--- Extracted information ---

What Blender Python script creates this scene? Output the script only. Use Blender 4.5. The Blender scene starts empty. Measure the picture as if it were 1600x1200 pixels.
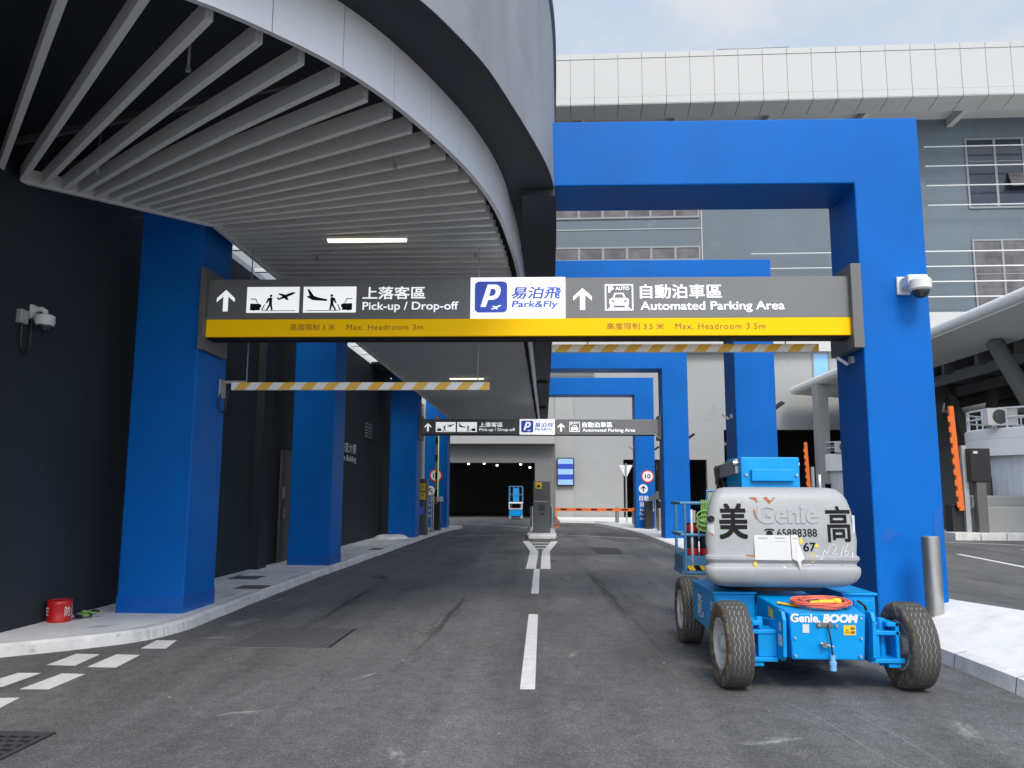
import bpy, bmesh, math, random
from mathutils import Vector, Matrix
random.seed(7)
sc = bpy.context.scene
COL = sc.collection
R = math.radians

# ------------------------------------------------------------------ camera
cam = bpy.data.cameras.new('camera'); camo = bpy.data.objects.new('camera', cam); COL.objects.link(camo)
CR = Matrix(((0.99927, 0.000648, 0.038191), (0.037921, -0.136673, -0.98989), (0.004579, 0.990616, -0.136598)))
camo.matrix_world = Matrix.Translation((0, 0, 1.6)) @ CR.to_4x4()
cam.sensor_width = 36; cam.lens = 36 * 1253 / 1600; cam.clip_start = 0.05; cam.clip_end = 2000
sc.camera = camo

# ------------------------------------------------------------------ world, sun, exposure
SUN_EL, SUN_AZ = 46, 170           # azimuth clockwise from +Y: behind the viewer and to the right
w = bpy.data.worlds.new('World'); sc.world = w; w.use_nodes = True
nt = w.node_tree; nt.nodes.clear()
def N(tree, typ, **k):
    n = tree.nodes.new(typ)
    for a, b in k.items(): setattr(n, a, b)
    return n
sky = N(nt, 'ShaderNodeTexSky', sky_type='NISHITA', sun_disc=False)
sky.sun_elevation = R(SUN_EL); sky.sun_rotation = R(SUN_AZ); sky.air_density = 1.0; sky.dust_density = 1.2
tc = N(nt, 'ShaderNodeTexCoord'); mp = N(nt, 'ShaderNodeMapping'); mp.inputs['Scale'].default_value = (1.0, 1.0, 1.9)
mp.inputs['Location'].default_value = (0.35, 0.1, 0.0)
nz = N(nt, 'ShaderNodeTexNoise'); nz.inputs['Scale'].default_value = 2.6; nz.inputs['Detail'].default_value = 7; nz.inputs['Roughness'].default_value = .52
rp = N(nt, 'ShaderNodeValToRGB'); rp.color_ramp.elements[0].position = .36; rp.color_ramp.elements[1].position = .66
rp.color_ramp.elements[0].color = (.10, .10, .10, 1)
mx = N(nt, 'ShaderNodeMix', data_type='RGBA'); mx.inputs[7].default_value = (3.75, 3.85, 4.0, 1)
bg = N(nt, 'ShaderNodeBackground'); bg.inputs['Strength'].default_value = .15
wo = N(nt, 'ShaderNodeOutputWorld')
L = nt.links.new
L(tc.outputs['Generated'], mp.inputs[0]); L(mp.outputs[0], nz.inputs['Vector']); L(nz.outputs['Fac'], rp.inputs[0])
# thin cloud glows towards the veiled sun
sdv = N(nt, 'ShaderNodeVectorMath', operation='DOT_PRODUCT'); sdv.inputs[1].default_value = (math.sin(R(SUN_AZ)) * math.cos(R(SUN_EL)), math.cos(R(SUN_AZ)) * math.cos(R(SUN_EL)), math.sin(R(SUN_EL)))
gl = N(nt, 'ShaderNodeMapRange'); gl.inputs[1].default_value = .15; gl.inputs[2].default_value = 1.0; gl.inputs[3].default_value = 2.75; gl.inputs[4].default_value = 6.8
L(tc.outputs['Generated'], sdv.inputs[0]); L(sdv.outputs['Value'], gl.inputs[0])
cl = N(nt, 'ShaderNodeVectorMath', operation='SCALE'); cl.inputs[0].default_value = (.955, 1.0, 1.06); L(gl.outputs[0], cl.inputs['Scale']); L(cl.outputs[0], mx.inputs[7])
L(rp.outputs[0], mx.inputs[0]); L(sky.outputs[0], mx.inputs[6]); L(mx.outputs[2], bg.inputs[0]); L(bg.outputs[0], wo.inputs[0])
sd = bpy.data.lights.new('sun', 'SUN'); sd.energy = 1.2; sd.angle = R(18); sd.color = (1, .94, .85)
so = bpy.data.objects.new('sun', sd); COL.objects.link(so)
az, el = R(SUN_AZ), R(SUN_EL)
sdir = Vector((math.sin(az) * math.cos(el), math.cos(az) * math.cos(el), math.sin(el)))
so.rotation_euler = sdir.to_track_quat('Z', 'Y').to_euler(); so.location = (20, -30, 40)
sc.view_settings.view_transform = 'Standard'; sc.view_settings.look = 'None'
sc.view_settings.exposure = .90; sc.view_settings.gamma = 1

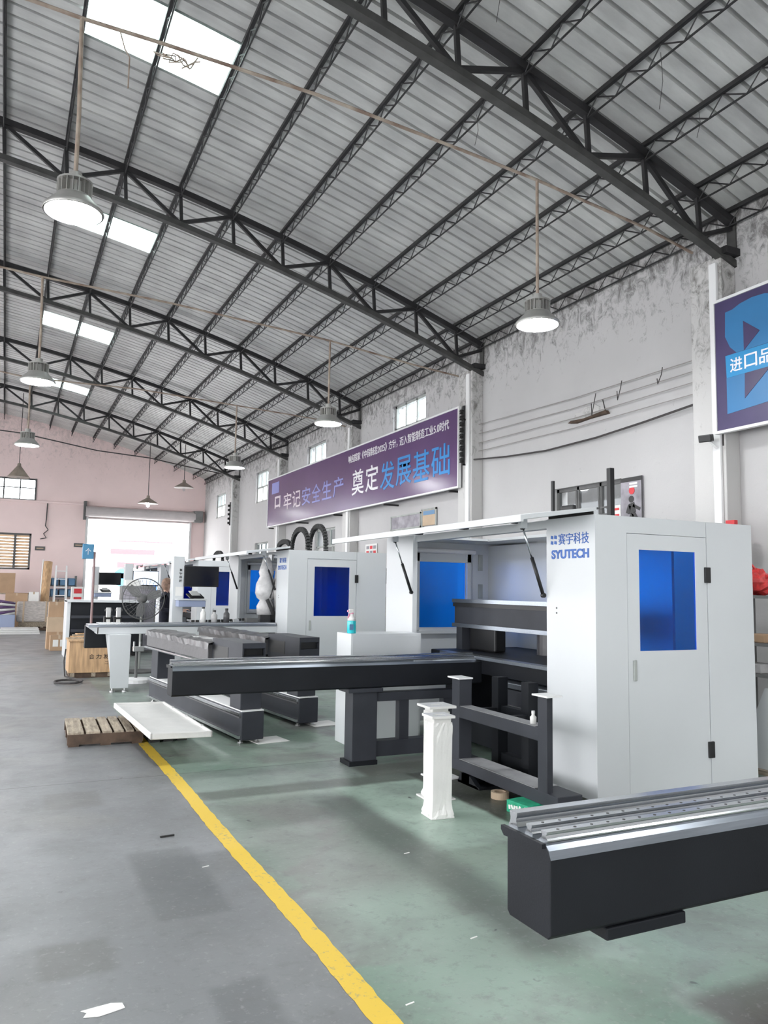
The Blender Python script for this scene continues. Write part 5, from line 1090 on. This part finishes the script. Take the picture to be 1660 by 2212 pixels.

--- Work to be completed ---
Reproduce the material above exactly, first line through the line that contains "sc.camera = camo", minus the pictures.

--- Response below ---
What Blender Python script creates this scene? Output the script only. Use Blender 4.5. The Blender scene starts empty. Measure the picture as if it were 1600x1200 pixels.
import bpy, bmesh, math, random
from mathutils import Vector, Matrix
random.seed(7)
sc = bpy.context.scene
COL = sc.collection
R = math.radians

# ------------------------------------------------------------------ camera
cam = bpy.data.cameras.new('camera'); camo = bpy.data.objects.new('camera', cam); COL.objects.link(camo)
CR = Matrix(((0.99927, 0.000648, 0.038191), (0.037921, -0.136673, -0.98989), (0.004579, 0.990616, -0.136598)))
camo.matrix_world = Matrix.Translation((0, 0, 1.6)) @ CR.to_4x4()
cam.sensor_width = 36; cam.lens = 36 * 1253 / 1600; cam.clip_start = 0.05; cam.clip_end = 2000
sc.camera = camo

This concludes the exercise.